The singer was found slain in her United Arab Emirates apartment in July. She had been stabbed and her throat slit.

Prosecutors allege that real estate mogul Hisham Talaat Moustafa, also a parliament member for the ruling National Democratic Party, paid former police officer Muhsen el Sukkari $2 million to kill Tamim. Both have denied the charges.

Security was tight Saturday, and reporters, relatives and friends lined up as early as 5 a.m. -- four hours before the hearing began -- to ensure a seat in the courtroom.

The judge listed and displayed evidence found by police at the crime scene in Dubai, United Arab Emirates: a T-shirt, a pocket-size knife, blood and a pair of pants. Moustafa and el Sukkari claim that the evidence could have been fabricated or tampered with by UAE authorities and should not be used against them.

The judge also listened to one of 13 witnesses before adjourning. More witnesses are scheduled to testify Sunday. The trial is expected to last six to seven months.

Moustafa's lawyer has told CNN that his client loved the singer but could not take Tamim as a second wife because his family objected. Polygamy is legal in Egypt, and it not unusual for men -- such as Moustafa, a married father of three -- to take additional wives.

Prosecutors have said Tamim's death was a "means of taking revenge" but have not elaborated.

Although Tamim was killed in the United Arab Emirates, the Egyptian judiciary is trying the case in Cairo because Egyptian law does not allow its citizens to be extradited for trials in other countries.

The case, with its high-profile victim and defendant, has captivated Egypt and the region.
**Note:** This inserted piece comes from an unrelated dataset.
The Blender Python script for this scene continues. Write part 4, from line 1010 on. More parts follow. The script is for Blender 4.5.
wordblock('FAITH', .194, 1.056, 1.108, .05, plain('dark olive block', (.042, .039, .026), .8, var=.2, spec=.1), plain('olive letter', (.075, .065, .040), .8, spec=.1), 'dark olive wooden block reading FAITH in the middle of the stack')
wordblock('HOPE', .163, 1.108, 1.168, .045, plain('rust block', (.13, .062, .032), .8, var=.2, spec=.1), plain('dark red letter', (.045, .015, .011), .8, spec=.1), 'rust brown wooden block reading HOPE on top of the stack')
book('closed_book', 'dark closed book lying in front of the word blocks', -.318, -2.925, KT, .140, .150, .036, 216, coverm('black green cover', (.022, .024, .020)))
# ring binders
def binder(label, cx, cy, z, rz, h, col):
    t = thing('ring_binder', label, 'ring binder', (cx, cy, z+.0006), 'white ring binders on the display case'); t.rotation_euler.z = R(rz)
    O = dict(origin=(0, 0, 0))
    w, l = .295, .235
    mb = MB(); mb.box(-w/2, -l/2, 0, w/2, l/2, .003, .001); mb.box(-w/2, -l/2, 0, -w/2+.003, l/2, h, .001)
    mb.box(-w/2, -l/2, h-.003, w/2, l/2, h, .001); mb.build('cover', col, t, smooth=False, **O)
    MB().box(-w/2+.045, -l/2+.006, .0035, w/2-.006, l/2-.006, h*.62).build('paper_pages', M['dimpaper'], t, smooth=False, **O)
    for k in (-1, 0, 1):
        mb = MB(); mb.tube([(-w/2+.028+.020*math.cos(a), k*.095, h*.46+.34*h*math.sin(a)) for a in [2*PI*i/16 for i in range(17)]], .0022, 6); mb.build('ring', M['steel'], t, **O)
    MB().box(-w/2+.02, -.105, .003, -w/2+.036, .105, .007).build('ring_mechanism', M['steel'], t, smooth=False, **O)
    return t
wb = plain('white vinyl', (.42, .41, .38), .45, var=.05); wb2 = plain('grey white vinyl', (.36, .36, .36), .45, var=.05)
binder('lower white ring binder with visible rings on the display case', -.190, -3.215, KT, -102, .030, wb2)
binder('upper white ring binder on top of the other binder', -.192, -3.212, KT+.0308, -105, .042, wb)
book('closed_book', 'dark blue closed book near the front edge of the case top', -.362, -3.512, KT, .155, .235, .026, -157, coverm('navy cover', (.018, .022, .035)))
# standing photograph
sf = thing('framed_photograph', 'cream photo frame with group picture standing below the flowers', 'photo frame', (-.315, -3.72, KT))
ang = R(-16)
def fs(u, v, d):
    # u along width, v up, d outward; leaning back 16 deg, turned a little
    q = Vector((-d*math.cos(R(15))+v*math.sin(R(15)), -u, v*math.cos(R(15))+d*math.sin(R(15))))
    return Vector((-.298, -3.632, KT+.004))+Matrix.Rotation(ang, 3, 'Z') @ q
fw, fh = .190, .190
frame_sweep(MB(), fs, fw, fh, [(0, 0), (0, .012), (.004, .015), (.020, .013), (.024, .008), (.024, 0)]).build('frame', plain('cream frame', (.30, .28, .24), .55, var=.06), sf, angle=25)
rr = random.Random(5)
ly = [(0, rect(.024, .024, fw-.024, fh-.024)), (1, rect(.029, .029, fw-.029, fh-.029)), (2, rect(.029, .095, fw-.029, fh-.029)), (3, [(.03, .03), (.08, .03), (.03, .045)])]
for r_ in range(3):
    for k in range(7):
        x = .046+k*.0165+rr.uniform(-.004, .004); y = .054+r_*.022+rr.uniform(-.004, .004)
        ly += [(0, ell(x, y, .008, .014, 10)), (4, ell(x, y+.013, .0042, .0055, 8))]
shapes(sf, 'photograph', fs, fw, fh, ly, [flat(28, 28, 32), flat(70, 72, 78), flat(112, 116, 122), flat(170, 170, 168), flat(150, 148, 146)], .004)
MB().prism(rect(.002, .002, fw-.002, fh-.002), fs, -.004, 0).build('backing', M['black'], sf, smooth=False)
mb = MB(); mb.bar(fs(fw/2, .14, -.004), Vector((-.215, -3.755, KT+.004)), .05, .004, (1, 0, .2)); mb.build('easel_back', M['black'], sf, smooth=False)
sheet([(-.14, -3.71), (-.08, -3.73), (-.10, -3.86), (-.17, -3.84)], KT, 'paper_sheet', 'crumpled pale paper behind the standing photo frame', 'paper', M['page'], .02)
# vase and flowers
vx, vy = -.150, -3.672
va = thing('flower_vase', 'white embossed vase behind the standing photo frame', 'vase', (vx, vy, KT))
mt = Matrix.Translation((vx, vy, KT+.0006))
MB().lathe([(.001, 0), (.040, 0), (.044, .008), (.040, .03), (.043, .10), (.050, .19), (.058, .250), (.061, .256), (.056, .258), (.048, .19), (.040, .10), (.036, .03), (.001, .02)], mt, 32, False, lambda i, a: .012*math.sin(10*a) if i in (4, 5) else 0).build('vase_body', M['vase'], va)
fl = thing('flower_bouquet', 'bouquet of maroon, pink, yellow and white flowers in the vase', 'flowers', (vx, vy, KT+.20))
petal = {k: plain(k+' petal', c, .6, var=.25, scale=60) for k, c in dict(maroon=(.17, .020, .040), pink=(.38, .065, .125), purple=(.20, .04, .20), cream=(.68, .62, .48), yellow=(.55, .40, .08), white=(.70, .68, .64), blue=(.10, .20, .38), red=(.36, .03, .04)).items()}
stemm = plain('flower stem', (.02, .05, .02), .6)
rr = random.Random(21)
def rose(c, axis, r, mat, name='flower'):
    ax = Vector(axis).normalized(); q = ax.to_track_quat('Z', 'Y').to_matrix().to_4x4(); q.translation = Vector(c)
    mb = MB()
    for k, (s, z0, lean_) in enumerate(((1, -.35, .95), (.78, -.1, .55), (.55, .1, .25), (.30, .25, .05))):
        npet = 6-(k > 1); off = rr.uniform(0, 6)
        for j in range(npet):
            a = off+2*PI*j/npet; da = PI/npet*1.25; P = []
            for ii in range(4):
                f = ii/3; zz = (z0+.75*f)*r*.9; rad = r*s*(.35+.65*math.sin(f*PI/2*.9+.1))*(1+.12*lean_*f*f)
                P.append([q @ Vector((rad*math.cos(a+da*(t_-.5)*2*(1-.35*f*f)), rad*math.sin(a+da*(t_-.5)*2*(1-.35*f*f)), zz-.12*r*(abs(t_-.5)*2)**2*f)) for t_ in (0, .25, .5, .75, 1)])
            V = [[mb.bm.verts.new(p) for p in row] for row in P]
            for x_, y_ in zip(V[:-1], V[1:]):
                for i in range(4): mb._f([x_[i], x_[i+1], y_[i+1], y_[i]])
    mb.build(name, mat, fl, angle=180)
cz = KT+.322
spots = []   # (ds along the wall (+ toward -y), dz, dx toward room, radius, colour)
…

After his arrest in September, Egyptian authorities indicted Moustafa, stripped him of his parliamentary immunity and jailed him pending trial. He also resigned as chairman of Talaat Moustafa Group, a conglomerate with construction and real estate arms that was founded by his father, Talaat Moustafa. Moustafa's brother, Tarek Talaat Moustafa, now heads up the company.